Work instructions: Go through the listing below and list every line with "this".

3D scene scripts
■ ■ ■
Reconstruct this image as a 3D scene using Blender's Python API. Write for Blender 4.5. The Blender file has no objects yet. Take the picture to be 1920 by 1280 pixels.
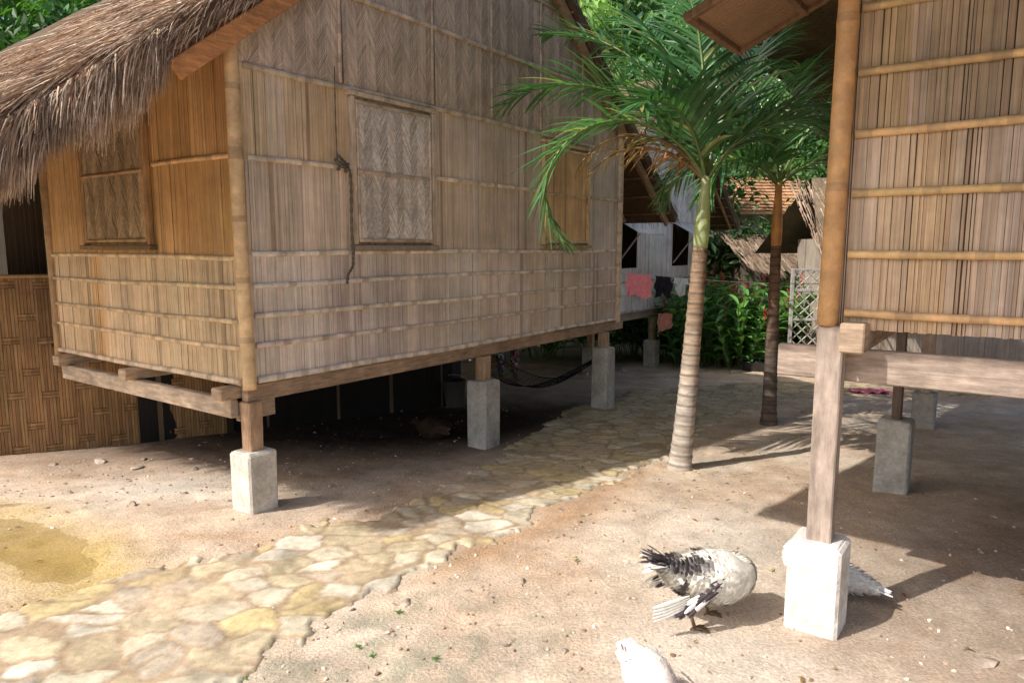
import bpy, bmesh, math, random
import numpy as np
from mathutils import Vector, Matrix
random.seed(7); np.random.seed(7)
R=random.random
def U(a,b): return a+(b-a)*random.random()
scene=bpy.context.scene
COL=bpy.context.collection

# ---------------------------------------------------------------- materials
def nn(nt,t,**k):
    n=nt.nodes.new(t)
    for a,b in k.items(): setattr(n,a,b)
    return n
def make_mat(name,rough=.8,scale=(20,20,20),amp=.35,bump=.15,spec=.25,dirt=.25,dirtscale=1.5,trans=0.0,tcol=(.3,.5,.05),bdist=.004,detail=5):
    m=bpy.data.materials.new(name); m.use_nodes=True; nt=m.node_tree; nt.nodes.clear()
    out=nn(nt,"ShaderNodeOutputMaterial"); b=nn(nt,"ShaderNodeBsdfPrincipled")
    b.inputs["Roughness"].default_value=rough; b.inputs["Specular IOR Level"].default_value=spec
    at=nn(nt,"ShaderNodeAttribute",attribute_name="Col")
    tc=nn(nt,"ShaderNodeTexCoord"); mp=nn(nt,"ShaderNodeMapping"); mp.inputs["Scale"].default_value=scale
    nt.links.new(tc.outputs["Object"],mp.inputs[0])
    n1=nn(nt,"ShaderNodeTexNoise"); n1.inputs["Scale"].default_value=1; n1.inputs["Detail"].default_value=detail; n1.inputs["Roughness"].default_value=.65
    nt.links.new(mp.outputs[0],n1.inputs[0])
    r1=nn(nt,"ShaderNodeMapRange"); r1.inputs[1].default_value=.3; r1.inputs[2].default_value=.7; r1.inputs[3].default_value=1-amp; r1.inputs[4].default_value=1+amp*.6
    nt.links.new(n1.outputs[0],r1.inputs[0])
    n2=nn(nt,"ShaderNodeTexNoise"); n2.inputs["Scale"].default_value=dirtscale; n2.inputs["Detail"].default_value=6; n2.inputs["Roughness"].default_value=.7
    nt.links.new(tc.outputs["Object"],n2.inputs[0])
    r2=nn(nt,"ShaderNodeMapRange"); r2.inputs[1].default_value=.35; r2.inputs[2].default_value=.65; r2.inputs[3].default_value=1-dirt; r2.inputs[4].default_value=1+dirt*.5
    nt.links.new(n2.outputs[0],r2.inputs[0])
    mu=nn(nt,"ShaderNodeMath",operation="MULTIPLY"); nt.links.new(r1.outputs[0],mu.inputs[0]); nt.links.new(r2.outputs[0],mu.inputs[1])
    vm=nn(nt,"ShaderNodeVectorMath",operation="SCALE"); nt.links.new(at.outputs["Color"],vm.inputs[0]); nt.links.new(mu.outputs[0],vm.inputs["Scale"])
    nt.links.new(vm.outputs[0],b.inputs["Base Color"])
    if bump>0:
        bp=nn(nt,"ShaderNodeBump"); bp.inputs["Strength"].default_value=bump*4 if bump<.25 else 1; bp.inputs["Distance"].default_value=bdist
        nt.links.new(n1.outputs[0],bp.inputs["Height"]); nt.links.new(bp.outputs[0],b.inputs["Normal"])
    if trans>0:
        t=nn(nt,"ShaderNodeBsdfTranslucent"); 
        vt=nn(nt,"ShaderNodeVectorMath",operation="MULTIPLY"); nt.links.new(vm.outputs[0],vt.inputs[0]); vt.inputs[1].default_value=tcol
        nt.links.new(vt.outputs[0],t.inputs[0])
        ms=nn(nt,"ShaderNodeMixShader"); ms.inputs[0].default_value=trans
        nt.links.new(b.outputs[0],ms.inputs[1]); nt.links.new(t.outputs[0],ms.inputs[2]); nt.links.new(ms.outputs[0],out.inputs[0])
    else: nt.links.new(b.outputs[0],out.inputs[0])
    return m
M_slat=make_mat("split_bamboo",.6,(95,95,2.0),.36,.2,.3,.30,1.3)
M_weave=make_mat("woven_bamboo",.7,(45,45,45),.3,.15,.2,.3,1.7)
M_pole=make_mat("bamboo_pole",.42,(14,14,14),.3,.08,.4,.25,3)
M_wood=make_mat("rough_timber",.8,(30,30,6),.4,.24,.2,.35,2.5)
M_woodh=make_mat("rough_timber_beam",.8,(8,8,60),.4,.24,.2,.35,2.5)
M_conc=make_mat("concrete",.9,(35,35,35),.2,.24,.2,.32,5,bdist=.006)
M_thatch=make_mat("thatch",.85,(25,25,25),.3,.1,.1,.35,2)
M_leaf=make_mat("palm_leaf",.28,(6,6,6),.25,0,.7,.2,2,trans=.3,tcol=(1.4,1.7,.8))
M_tleaf=make_mat("tree_leaf",.5,(2,2,2),.4,0,.35,.4,.4,trans=.35,tcol=(1.5,1.9,.5))
M_trunk=make_mat("palm_bark",.85,(10,10,45),.35,.24,.15,.3,3,bdist=.008)
M_stone=make_mat("stone",.85,(22,22,22),.3,.24,.25,.3,4,bdist=.006)
M_cloth=make_mat("cloth",.9,(40,40,40),.12,.1,.1,.15,6)
M_feather=make_mat("feather",.75,(60,60,60),.15,.1,.15,.15,9)
M_skin=make_mat("skin",.55,(30,30,30),.08,.05,.35,.05,4)
M_rope=make_mat("rope",.9,(80,80,80),.4,.2,.1,.2,5)
M_plastic=make_mat("plastic",.35,(10,10,10),.06,0,.5,.1,4)
M_tile=make_mat("roof_tile",.8,(6,30,6),.35,.2,.2,.3,2)

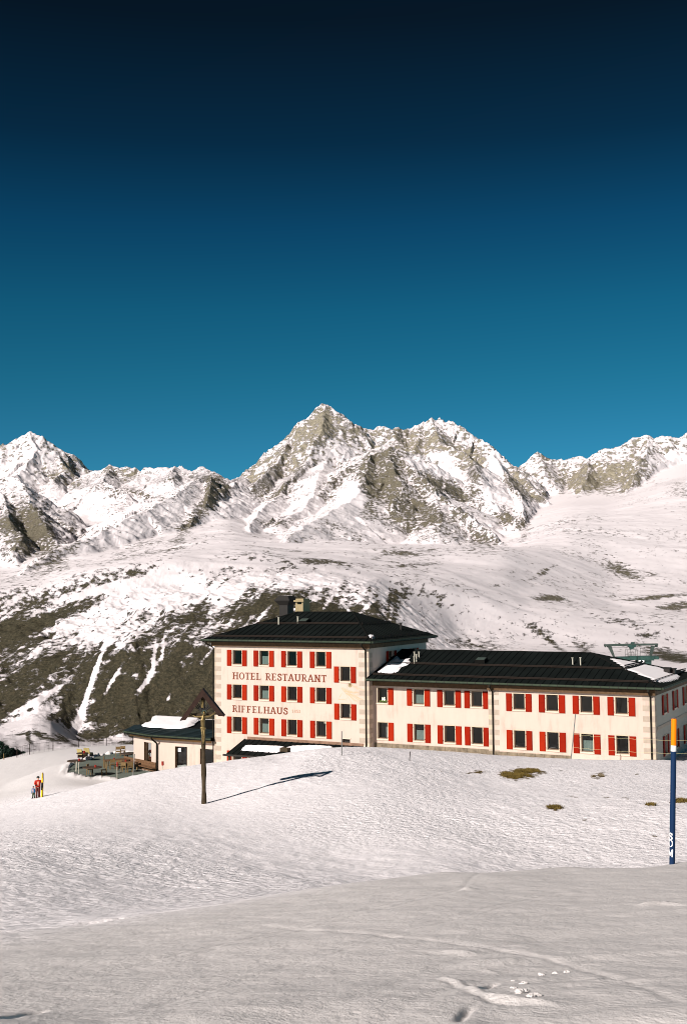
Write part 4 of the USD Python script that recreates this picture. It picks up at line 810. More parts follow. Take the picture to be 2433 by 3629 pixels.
snow_patch(wing, wh.on('right'), roof_poly(wh, 'right', [(2155, 2333), (2185, 2338), (2272, 2353), (2258, 2358), (2235, 2364), (2212, 2368), (2185, 2352)]), .07, .16, .3, seed=12)
snow_patch(wing, wh.on('right'), roof_poly(wh, 'right', [(2214, 2372), (2240, 2367), (2275, 2356), (2330, 2366), (2380, 2385), (2410, 2398), (2400, 2408), (2370, 2418), (2345, 2420), (2318, 2418), (2305, 2408), (2270, 2396), (2250, 2385)]), .08, .16, .3, seed=13)
for a, b in (((2210, 2369), (2273, 2354)), ((2376, 2391), (2425, 2380))):
    p, q = [wh.on('right')(np.array([(*wh.at_px('right', *z, None), .22)]))[0] for z in (a, b)]; part(WR, 'snow_guard', MB().tube([p, q], .05, 6).tube([p - (0, 0, .12), q - (0, 0, .12)], .04, 6), 'snow_guard')
for px, py in ((2363, 2388), (2382, 2391)):
    u, w = wh.at_px('right', px, py, None); p = wh.on('right')(np.array([(u, w, 0)]))[0]
    c = part(wing, 'chimney', MB().box(p[0] - .22, p[0] + .22, p[1] - .22, p[1] + .22, p[2] - .2, p[2] + .42), 'dark_metal'); part(c, 'cap', MB().box(p[0] - .28, p[0] + .28, p[1] - .28, p[1] + .28, p[2] + .424, p[2] + .48), 'dark_metal')

# ---- low restaurant at the left end
annex = thing('restaurant_annex', 'low cream restaurant annex with large windows under a snow capped tiled roof', 'building', BASE, ROTZ)
def build_annex():
    plan = np.array([(-12.27, .3), (-18.25, .25), (-21.7, 1.35), (-23.0, 4.5), (-22.6, 8.4), (-18.5, 10.8), (-12.27, 10.8)])
    ztop, zbot = -12.32, -15.9
    def seg(a, b):
        u = (b - a); L = np.linalg.norm(u); u = u / L; n = np.array([u[1], -u[0]])       # outward when walking the plan as listed
        if n @ (a - np.array([-16., 6.])) < 0: n = -n
        return (lambda v: np.stack([a[0] + v[:, 0] * u[0] + v[:, 1] * n[0], a[1] + v[:, 0] * u[1] + v[:, 1] * n[1], v[:, 2]], -1)), L
    def big(frm, u0, u1, z0, z1, blind=False):
        z0, z1 = hz(z0), hz(z1); w = .06; n0, n1 = -.26, -.19
        Wn = part(annex, 'window', MB().box(u0 + .003, u0 + w, n0, n1, z0 + .003, z1 - .003, frm).box(u1 - w, u1 - .003, n0, n1, z0 + .003, z1 - .003, frm).box(u0 + w, u1 - w, n0, n1, z1 - w, z1 - .003, frm).box(u0 + w, u1 - w, n0, n1, z0 + .003, z0 + w, frm), 'window_wood')
        part(Wn, 'pane', MB().add(frm(np.array([(u0 + w, -.225, z0 + w), (u1 - w, -.225, z0 + w), (u1 - w, -.225, z1 - w), (u0 + w, -.225, z1 - w)])), [(0, 1, 2, 3)]), 'glass')
        part(Wn, 'lining', MB().box(u0 + .003, u0 + .03, -.185, .0, z0 + .004, z1 - .004, frm).box(u1 - .03, u1 - .003, -.185, .0, z0 + .004, z1 - .004, frm), 'cornice_wood')
        part(Wn, 'sill', MB().box(u0 - .06, u1 + .06, .003, .07, z0 - .1, z0 - .01, frm), 'sill_stone')
    for i in range(len(plan)):
        a, b = plan[i], plan[(i + 1) % len(plan)]
        if i == len(plan) - 1: continue
        frm, L = seg(a, b); holes = []
        if i == 0: holes = [(.35, -15.0, 1.65, -13.0), (2.95, -15.0, 4.2, -12.95)]
        if i == 1: holes = [(.95, -14.75, 2.05, -12.85)]
        part(annex, 'wall', wall_mesh(frm, 0, L, zbot, ztop, holes, th=.3), 'plaster')
        for h in holes: big(frm, h[0], h[2], h[1], h[3])
    # roof: facets from the eave polygon up to a short ridge
    c = np.array([-16.0, 6.0]); ev = np.array([p + (p - c) / np.linalg.norm(p - c) * (.95 if k not in (0, 6) else 0) for k, p in enumerate(plan)])
    ev[0] = (-12.27, -.55); ev[1] = (-18.35, -.6); ev[2] = (-22.3, .75); ev[6] = (-12.27, 11.6)
    ze, zr = hz(-12.02), hz(-11.36); r0, r1 = np.array([-18.2, 5.6, zr]), np.array([-12.27, 5.6, zr])
    E = [np.array([p[0], p[1], ze]) for p in ev]; deck = MB()
    faces = [(E[0], E[1], r0, r1), (E[1], E[2], r0), (E[2], E[3], r0), (E[3], E[4], r0), (E[4], E[5], r0), (E[5], E[6], r1, r0)]
    for f in faces: deck.add(f, [(0, 1, 2), (0, 2, 3)] if len(f) == 4 else [(0, 1, 2)])
    for p, q in zip(E[:-1], E[1:]): deck.add([p, q, q - (0, 0, .2), p - (0, 0, .2)], [(0, 1, 2, 3)])
    deck.add([e - (0, 0, .2) for e in E], [(0, i, i + 1) for i in range(1, len(E) - 1)])
    R = part(annex, 'roof', deck, 'roof_edge')
    def plane(P):
        o = P[0]; u = P[1] - P[0]; u = u / np.linalg.norm(u); n = np.cross(u, P[2] - P[0]); n /= np.linalg.norm(n)
        if n[2] < 0: n = -n
        w = np.cross(n, u); w = w if w @ (P[2] - P[0]) > 0 else -w
        return o, u, w, n, Polygon([((q - o) @ u, (q - o) @ w) for q in P])
    for f in faces[:3]:
        o, u, w, n, g = plane(f); fn = lambda v: o + v[:, :1] * u + v[:, 1:2] * w + v[:, 2:3] * n
        y = 0.; Hh = g.bounds[3]; x0, x1 = g.bounds[0], g.bounds[2]
        while y < Hh - .05:                                             # rows of tiles, each tile a piece
            x = x0
            while x < x1:
                t = g.intersection(sbox(x + .006, y, x + .544, min(y + .42, Hh)))
                if not t.is_empty and t.area > .02 and y < 2.6: part(R, 'roof_tile', MB().extr(t, .03, lambda v: fn(np.column_stack([v[:, 0], v[:, 1], v[:, 2] + .005 + .06 * np.clip(1 - (v[:, 1] - y) / .42, 0, 1)]))), 'annex_roof')
                x += .55
            y += .42
    def px(f, x, y):
        o, u, w, n, g = plane(f); v = LOCAL(ray(x, y)); cc = LOCALP(np.zeros(3)); k = ((o - cc) @ n) / (v @ n); q = cc + k * v - o; return q @ u, q @ w
    f0 = faces[0]; o, u, w, n, g = plane(f0); fn0 = lambda v: o + v[:, :1] * u + v[:, 1:2] * w + v[:, 2:3] * (n) + n * .1
    edge = [(500, 2574), (508, 2580), (535, 2584), (565, 2584), (600, 2588), (640, 2588), (668, 2582), (690, 2574), (690, 2570), (700, 2562), (715, 2555)]
    P = [px(f0, *q) for q in edge]; Hh = g.bounds[3]
    ring = P + [(P[-1][0] + .2, Hh - .02), (3.0, Hh - .01), (P[0][0] + 1.2, Hh - .02), (P[0][0] - .3, Hh * .62)]
    snow_patch(annex, fn0, Polygon(ring).buffer(0), .2, .18, .35, seed=21, ragged=.05)
    f1 = faces[1]; o1, u1, w1, n1, g1 = plane(f1); fn1 = lambda v: o1 + v[:, :1] * u1 + v[:, 1:2] * w1 + v[:, 2:3] * n1 + n1 * .1
    snow_patch(annex, fn1, g1.intersection(sbox(-9, g1.bounds[3] * .52, 9, 9)).buffer(-.12), .2, .18, .3, seed=22)
    for p, q in ((E[0], E[1]), (E[1], E[2]), (E[2], E[3])): gutter(annex, [p + (0, 0, -.03) + (p - np.array([-16, 6, ze])) * .008, q + (0, 0, -.03) + (q - np.array([-16, 6, ze])) * .008], .075)
    fas = MB()
    for p, q in ((E[0], E[1]), (E[1], E[2]), (E[2], E[3])):
        s_ = lambda e: e + (np.array([-16, 6, ze]) - e) * np.array([.06, .06, 0])
        p, q = s_(p), s_(q); fas.add([p - (0, 0, .205), q - (0, 0, .205), q - (0, 0, .40), p - (0, 0, .40)], [(0, 1, 2, 3)])
        p2, q2 = s_(p), s_(q); fas.add([p - (0, 0, .40), q - (0, 0, .40), q2 - (0, 0, .42), p2 - (0, 0, .42)], [(0, 1, 2, 3)])
    part(annex, 'fascia', fas, 'eave_wood')
    part(annex, 'downpipe', MB().tube([(-18.3, -.62, ze - .1), (-18.3, -.6, ze - .3), (-18.28, .1, ze - .75), (-18.28, .12, ze - .9), (-18.28, .12, .4)], .07, 8), 'downpipe', smooth=50)
    part(annex, 'notice', MB().box(-16.15, -15.85, .27, .29, hz(-13.4), hz(-13.1)), 'marker_white')
build_annex()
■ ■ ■
Reply:
Reconstruct this image as a 3D scene using Blender's Python API. Write for Blender 4.5. The Blender file has no objects yet. Take the picture to be 1920 by 1280 pixels.
Write part 4 of the USD Python script that recreates this picture. It picks up at line 810. More parts follow. Take the picture to be 2433 by 3629 pixels.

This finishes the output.